** Start of STORED ROWS **
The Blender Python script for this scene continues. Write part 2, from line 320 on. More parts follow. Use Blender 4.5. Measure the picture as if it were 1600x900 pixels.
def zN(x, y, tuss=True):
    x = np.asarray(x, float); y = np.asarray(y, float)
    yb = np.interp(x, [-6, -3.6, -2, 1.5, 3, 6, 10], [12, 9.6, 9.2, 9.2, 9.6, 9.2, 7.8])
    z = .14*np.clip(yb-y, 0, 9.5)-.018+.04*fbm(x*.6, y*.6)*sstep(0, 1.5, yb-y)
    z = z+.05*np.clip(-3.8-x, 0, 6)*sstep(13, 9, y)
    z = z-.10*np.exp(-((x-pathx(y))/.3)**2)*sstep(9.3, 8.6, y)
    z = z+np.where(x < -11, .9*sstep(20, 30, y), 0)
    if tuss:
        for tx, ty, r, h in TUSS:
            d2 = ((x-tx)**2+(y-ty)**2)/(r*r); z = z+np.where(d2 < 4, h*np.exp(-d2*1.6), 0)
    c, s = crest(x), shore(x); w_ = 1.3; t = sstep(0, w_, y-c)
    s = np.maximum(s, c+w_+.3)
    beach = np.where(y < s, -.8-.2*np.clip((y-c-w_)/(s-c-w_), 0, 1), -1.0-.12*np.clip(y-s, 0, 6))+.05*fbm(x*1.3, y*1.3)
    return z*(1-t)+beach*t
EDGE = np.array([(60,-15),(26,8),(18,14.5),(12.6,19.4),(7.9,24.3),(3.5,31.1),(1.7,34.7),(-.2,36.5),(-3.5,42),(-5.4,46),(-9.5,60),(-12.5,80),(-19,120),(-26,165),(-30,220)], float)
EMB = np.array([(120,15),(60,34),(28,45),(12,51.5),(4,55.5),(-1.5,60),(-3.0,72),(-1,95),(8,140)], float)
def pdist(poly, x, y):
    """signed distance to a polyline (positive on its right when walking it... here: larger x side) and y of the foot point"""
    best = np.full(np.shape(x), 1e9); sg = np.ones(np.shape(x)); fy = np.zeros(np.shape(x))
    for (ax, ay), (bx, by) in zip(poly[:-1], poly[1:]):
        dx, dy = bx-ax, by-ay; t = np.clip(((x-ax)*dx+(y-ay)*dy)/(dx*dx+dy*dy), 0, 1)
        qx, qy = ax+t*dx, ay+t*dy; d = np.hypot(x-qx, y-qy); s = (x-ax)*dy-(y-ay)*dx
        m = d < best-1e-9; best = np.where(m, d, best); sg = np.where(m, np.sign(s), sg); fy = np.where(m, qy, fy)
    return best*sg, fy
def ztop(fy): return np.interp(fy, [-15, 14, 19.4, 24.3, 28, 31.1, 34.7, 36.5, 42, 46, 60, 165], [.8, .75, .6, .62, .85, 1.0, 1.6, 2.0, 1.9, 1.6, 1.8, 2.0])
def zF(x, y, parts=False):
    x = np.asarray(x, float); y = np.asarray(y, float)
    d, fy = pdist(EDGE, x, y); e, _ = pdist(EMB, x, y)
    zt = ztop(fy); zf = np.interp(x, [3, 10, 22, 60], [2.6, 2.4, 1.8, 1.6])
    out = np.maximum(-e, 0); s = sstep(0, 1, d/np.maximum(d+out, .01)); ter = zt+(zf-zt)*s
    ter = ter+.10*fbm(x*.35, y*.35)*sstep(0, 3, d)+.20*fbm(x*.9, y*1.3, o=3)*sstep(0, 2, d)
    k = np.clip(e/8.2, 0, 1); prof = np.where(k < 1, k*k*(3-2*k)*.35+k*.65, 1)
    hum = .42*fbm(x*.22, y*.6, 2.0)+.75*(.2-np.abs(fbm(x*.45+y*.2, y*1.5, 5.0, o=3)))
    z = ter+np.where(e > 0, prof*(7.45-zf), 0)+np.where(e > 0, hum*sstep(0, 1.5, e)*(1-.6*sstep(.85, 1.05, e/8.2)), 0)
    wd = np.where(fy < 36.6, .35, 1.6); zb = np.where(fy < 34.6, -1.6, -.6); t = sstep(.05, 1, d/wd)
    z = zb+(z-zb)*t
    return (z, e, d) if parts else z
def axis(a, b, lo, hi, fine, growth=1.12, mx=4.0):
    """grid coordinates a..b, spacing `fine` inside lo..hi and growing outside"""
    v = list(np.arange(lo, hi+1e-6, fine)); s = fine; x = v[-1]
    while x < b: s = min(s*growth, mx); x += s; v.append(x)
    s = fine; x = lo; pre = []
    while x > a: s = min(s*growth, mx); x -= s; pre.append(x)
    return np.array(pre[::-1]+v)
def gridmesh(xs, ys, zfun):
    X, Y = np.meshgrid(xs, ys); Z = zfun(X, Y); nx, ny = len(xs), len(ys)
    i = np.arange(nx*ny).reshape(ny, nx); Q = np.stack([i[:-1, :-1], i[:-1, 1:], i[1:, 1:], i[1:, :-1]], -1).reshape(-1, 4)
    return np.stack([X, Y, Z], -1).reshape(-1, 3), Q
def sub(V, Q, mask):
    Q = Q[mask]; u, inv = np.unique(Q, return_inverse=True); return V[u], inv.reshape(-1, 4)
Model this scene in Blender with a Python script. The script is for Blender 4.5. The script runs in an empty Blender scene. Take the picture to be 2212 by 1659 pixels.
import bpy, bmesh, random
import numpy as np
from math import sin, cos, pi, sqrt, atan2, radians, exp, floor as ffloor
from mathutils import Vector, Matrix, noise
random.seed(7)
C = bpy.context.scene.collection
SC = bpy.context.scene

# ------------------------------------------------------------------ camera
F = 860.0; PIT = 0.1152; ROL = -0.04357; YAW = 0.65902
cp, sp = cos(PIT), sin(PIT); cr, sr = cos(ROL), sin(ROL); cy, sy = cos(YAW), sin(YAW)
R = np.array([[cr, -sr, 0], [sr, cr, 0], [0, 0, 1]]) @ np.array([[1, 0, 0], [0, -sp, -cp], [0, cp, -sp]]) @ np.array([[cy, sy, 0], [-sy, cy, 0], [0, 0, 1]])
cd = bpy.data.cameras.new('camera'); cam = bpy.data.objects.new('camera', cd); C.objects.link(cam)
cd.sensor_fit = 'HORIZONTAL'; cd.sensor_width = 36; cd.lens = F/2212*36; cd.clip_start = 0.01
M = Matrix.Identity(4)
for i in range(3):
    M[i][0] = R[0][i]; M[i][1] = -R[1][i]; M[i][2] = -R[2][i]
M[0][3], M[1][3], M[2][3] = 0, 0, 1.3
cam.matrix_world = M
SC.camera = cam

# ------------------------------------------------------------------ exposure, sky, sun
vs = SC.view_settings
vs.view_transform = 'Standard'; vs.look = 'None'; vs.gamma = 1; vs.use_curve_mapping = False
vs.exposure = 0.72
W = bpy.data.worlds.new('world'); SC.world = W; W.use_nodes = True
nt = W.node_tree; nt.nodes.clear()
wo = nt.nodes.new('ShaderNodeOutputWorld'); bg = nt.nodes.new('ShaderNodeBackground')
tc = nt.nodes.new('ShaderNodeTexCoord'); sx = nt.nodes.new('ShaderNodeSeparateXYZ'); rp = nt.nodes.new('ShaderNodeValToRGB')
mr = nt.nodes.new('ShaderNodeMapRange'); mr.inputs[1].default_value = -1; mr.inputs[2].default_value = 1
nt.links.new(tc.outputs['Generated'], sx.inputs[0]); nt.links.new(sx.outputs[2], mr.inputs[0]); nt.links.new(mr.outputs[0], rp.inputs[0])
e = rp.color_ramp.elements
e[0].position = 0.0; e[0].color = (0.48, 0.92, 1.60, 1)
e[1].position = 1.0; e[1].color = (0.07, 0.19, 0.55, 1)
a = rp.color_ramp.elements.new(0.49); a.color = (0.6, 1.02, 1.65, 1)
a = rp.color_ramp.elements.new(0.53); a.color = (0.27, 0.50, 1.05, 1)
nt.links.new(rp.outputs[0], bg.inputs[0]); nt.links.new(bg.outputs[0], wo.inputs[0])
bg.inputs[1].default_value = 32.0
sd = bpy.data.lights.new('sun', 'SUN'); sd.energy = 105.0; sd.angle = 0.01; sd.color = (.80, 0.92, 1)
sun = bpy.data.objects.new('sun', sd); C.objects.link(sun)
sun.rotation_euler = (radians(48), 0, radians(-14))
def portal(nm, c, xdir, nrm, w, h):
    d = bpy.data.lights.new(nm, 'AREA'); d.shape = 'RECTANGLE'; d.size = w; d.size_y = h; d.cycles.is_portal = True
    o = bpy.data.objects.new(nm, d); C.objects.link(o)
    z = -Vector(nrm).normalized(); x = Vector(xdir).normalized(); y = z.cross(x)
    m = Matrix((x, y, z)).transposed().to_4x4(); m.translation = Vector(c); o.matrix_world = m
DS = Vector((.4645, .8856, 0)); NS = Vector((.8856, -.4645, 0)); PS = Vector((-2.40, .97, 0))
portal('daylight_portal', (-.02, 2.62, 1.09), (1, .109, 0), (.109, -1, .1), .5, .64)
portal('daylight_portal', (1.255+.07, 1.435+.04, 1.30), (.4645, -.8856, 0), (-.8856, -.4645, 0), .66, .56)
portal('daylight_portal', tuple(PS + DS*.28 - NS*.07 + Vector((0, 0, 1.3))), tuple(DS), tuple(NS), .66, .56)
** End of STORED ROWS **
» SET EXERCISE:
Return exactly the lines above from the line that has "Model this scene" through the line that has "SC = bpy.context.scene", inclusive, and nothing else.

» SOLVED EXERCISE:
Model this scene in Blender with a Python script. The script is for Blender 4.5. The script runs in an empty Blender scene. Take the picture to be 2212 by 1659 pixels.
import bpy, bmesh, random
import numpy as np
from math import sin, cos, pi, sqrt, atan2, radians, exp, floor as ffloor
from mathutils import Vector, Matrix, noise
random.seed(7)
C = bpy.context.scene.collection
SC = bpy.context.scene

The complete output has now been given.